INSTRUCTION
All records must be quoted exactly. Omit the pictures.

--- begin PROVIDED RECORDS ---

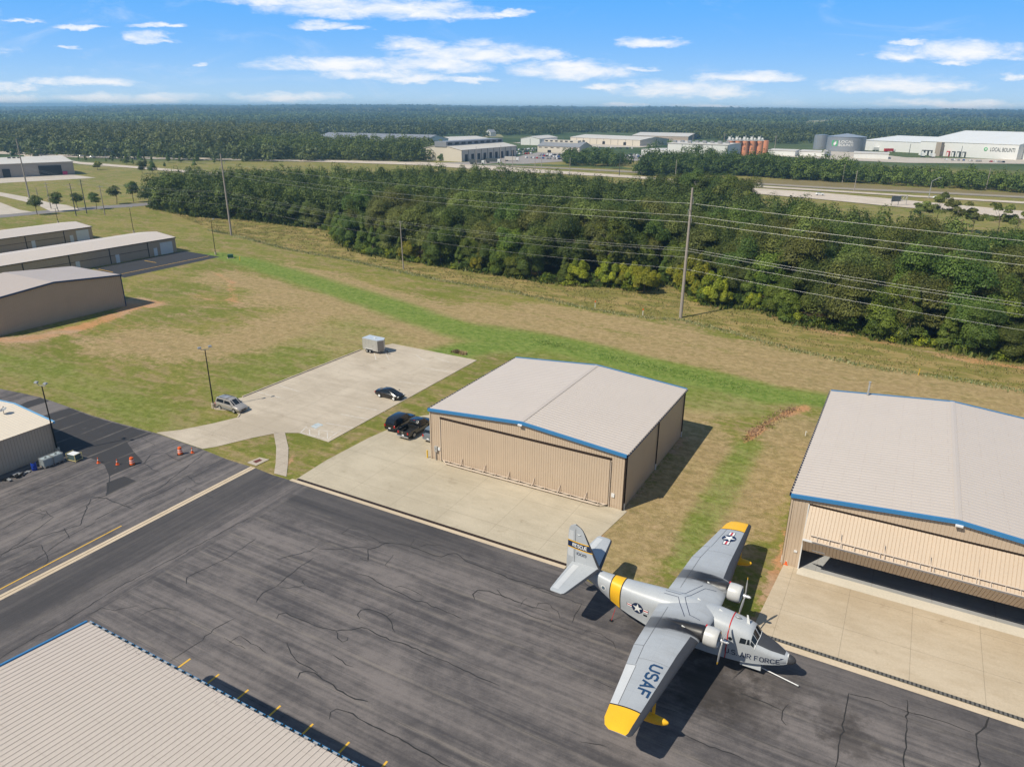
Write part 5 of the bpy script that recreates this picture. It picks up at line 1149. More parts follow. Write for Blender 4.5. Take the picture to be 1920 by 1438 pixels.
# antennas and small fittings
b = MB(); b.hexa([(-4.0, -.03, 4.0), (-3.75, -.03, 4.0), (-3.75, .03, 4.0), (-4.0, .03, 4.0), (-4.1, -.015, 4.75), (-3.98, -.015, 4.75), (-3.98, .015, 4.75), (-4.1, .015, 4.75)]); b.build('mast_antenna', M['markw'], fus)
b = MB(); b.loft([[(x, .25 * 0 + r_ * math.cos(q), 4.25 + max(r_ * math.sin(q), -.02)) for q in np.linspace(0, 2 * math.pi, 13)[:-1]] for x, r_ in ((-4.45, .02), (-4.6, .10), (-4.85, .11), (-5.0, .02))]); b.build('antenna_fairing', M['grey'], fus, smooth=True)
for (x, y) in ((-6.0, .0), (-7.9, .3), (-7.9, -3.6), (-7.9, 2.9)):
    b = MB(); z_ = wtop(x, y); b.hexa([(x - .25, y - .02, z_), (x + .02, y - .02, z_), (x + .02, y + .02, z_), (x - .25, y + .02, z_), (x - .25, y - .01, z_ + .12), (x - .2, y - .01, z_ + .12), (x - .2, y + .01, z_ + .12), (x - .25, y + .01, z_ + .12)]); b.build('antenna_blade', M['markw'], fus)
# nose gear
b = MB()
for yy in (-.16, .16): b.tube((-2.75, yy - .09, .30), (-2.75, yy + .09, .30), .30, n=20)
nw = b.build('nose_wheel', M['rubber'], plane, bevel=.03)
b = MB(); b.tube((-2.75, 0, .3), (-2.9, 0, 1.3), .07); b.build('gear_leg', M['grey'], nw)
for sg in (1, -1):
    b = MB(); b.hexa([(-4.0, sg * .78, .55), (-2.35, sg * .72, .60), (-2.35, sg * .76, .60), (-4.0, sg * .82, .55), (-3.9, sg * .60, 1.05), (-2.4, sg * .55, 1.12), (-2.4, sg * .6, 1.12), (-3.9, sg * .65, 1.05)]); b.build('gear_door', M['ac'], plane)
# loose ground gear
tb = empty('tow_bar', PL, HD, 'white tow bar reaching out from under the aircraft nose', 'tow bar')
b = MB(); b.tube((-2.45, .0, .32), (.35, -.28, .18), .045, n=10); b.build('bar', M['white'], tb)
b = MB(); b.tube((.35, -.28, .18), (.5, -.30, .17), .07, n=10); b.build('tow_eye', M['grey'], tb)
b = MB(); b.box((-2.55, 0, .33), (.3, .7, .12)); b.build('tow_head', M['galv'], tb, bevel=.02)
o = empty('tie_down_strap', PL, HD, 'thin red tie-down rod from the tail hull to the pavement', 'strap')
b = MB(); b.tube((-14.9, -.55, 1.25), (-15.1, -.85, .02), .022); b.build('strap', M['red'], o)
b = MB(); b.box((-15.1, -.85, .03), (.3, .22, .06)); b.build('anchor_plate', M['black'], o)
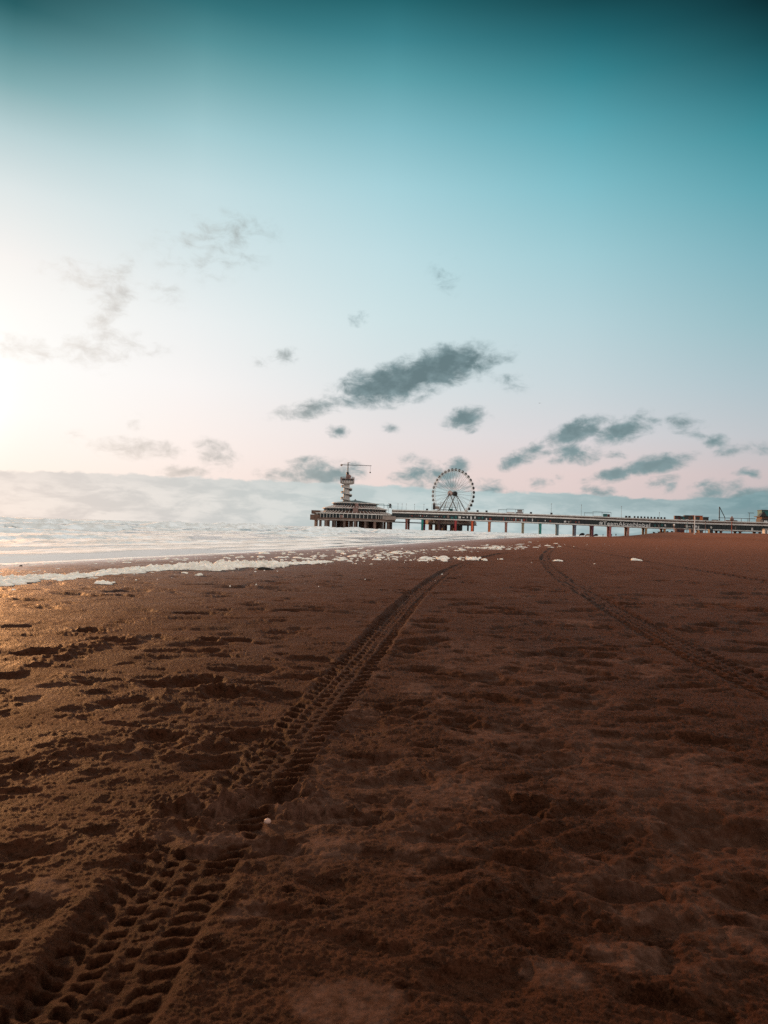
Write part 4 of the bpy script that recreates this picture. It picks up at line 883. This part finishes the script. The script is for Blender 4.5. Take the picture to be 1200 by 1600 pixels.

--- end PROVIDED RECORDS ---

RESULT FOR THIS TASK
Write part 5 of the bpy script that recreates this picture. It picks up at line 1149. More parts follow. Write for Blender 4.5. Take the picture to be 1920 by 1438 pixels.
# antennas and small fittings
b = MB(); b.hexa([(-4.0, -.03, 4.0), (-3.75, -.03, 4.0), (-3.75, .03, 4.0), (-4.0, .03, 4.0), (-4.1, -.015, 4.75), (-3.98, -.015, 4.75), (-3.98, .015, 4.75), (-4.1, .015, 4.75)]); b.build('mast_antenna', M['markw'], fus)
b = MB(); b.loft([[(x, .25 * 0 + r_ * math.cos(q), 4.25 + max(r_ * math.sin(q), -.02)) for q in np.linspace(0, 2 * math.pi, 13)[:-1]] for x, r_ in ((-4.45, .02), (-4.6, .10), (-4.85, .11), (-5.0, .02))]); b.build('antenna_fairing', M['grey'], fus, smooth=True)
for (x, y) in ((-6.0, .0), (-7.9, .3), (-7.9, -3.6), (-7.9, 2.9)):
    b = MB(); z_ = wtop(x, y); b.hexa([(x - .25, y - .02, z_), (x + .02, y - .02, z_), (x + .02, y + .02, z_), (x - .25, y + .02, z_), (x - .25, y - .01, z_ + .12), (x - .2, y - .01, z_ + .12), (x - .2, y + .01, z_ + .12), (x - .25, y + .01, z_ + .12)]); b.build('antenna_blade', M['markw'], fus)
# nose gear
b = MB()
for yy in (-.16, .16): b.tube((-2.75, yy - .09, .30), (-2.75, yy + .09, .30), .30, n=20)
nw = b.build('nose_wheel', M['rubber'], plane, bevel=.03)
b = MB(); b.tube((-2.75, 0, .3), (-2.9, 0, 1.3), .07); b.build('gear_leg', M['grey'], nw)
for sg in (1, -1):
    b = MB(); b.hexa([(-4.0, sg * .78, .55), (-2.35, sg * .72, .60), (-2.35, sg * .76, .60), (-4.0, sg * .82, .55), (-3.9, sg * .60, 1.05), (-2.4, sg * .55, 1.12), (-2.4, sg * .6, 1.12), (-3.9, sg * .65, 1.05)]); b.build('gear_door', M['ac'], plane)
# loose ground gear
tb = empty('tow_bar', PL, HD, 'white tow bar reaching out from under the aircraft nose', 'tow bar')
b = MB(); b.tube((-2.45, .0, .32), (.35, -.28, .18), .045, n=10); b.build('bar', M['white'], tb)
b = MB(); b.tube((.35, -.28, .18), (.5, -.30, .17), .07, n=10); b.build('tow_eye', M['grey'], tb)
b = MB(); b.box((-2.55, 0, .33), (.3, .7, .12)); b.build('tow_head', M['galv'], tb, bevel=.02)
o = empty('tie_down_strap', PL, HD, 'thin red tie-down rod from the tail hull to the pavement', 'strap')
b = MB(); b.tube((-14.9, -.55, 1.25), (-15.1, -.85, .02), .022); b.build('strap', M['red'], o)
b = MB(); b.box((-15.1, -.85, .03), (.3, .22, .06)); b.build('anchor_plate', M['black'], o)
Write part 4 of the bpy script that recreates this picture. It picks up at line 883. This part finishes the script. The script is for Blender 4.5. Take the picture to be 1200 by 1600 pixels.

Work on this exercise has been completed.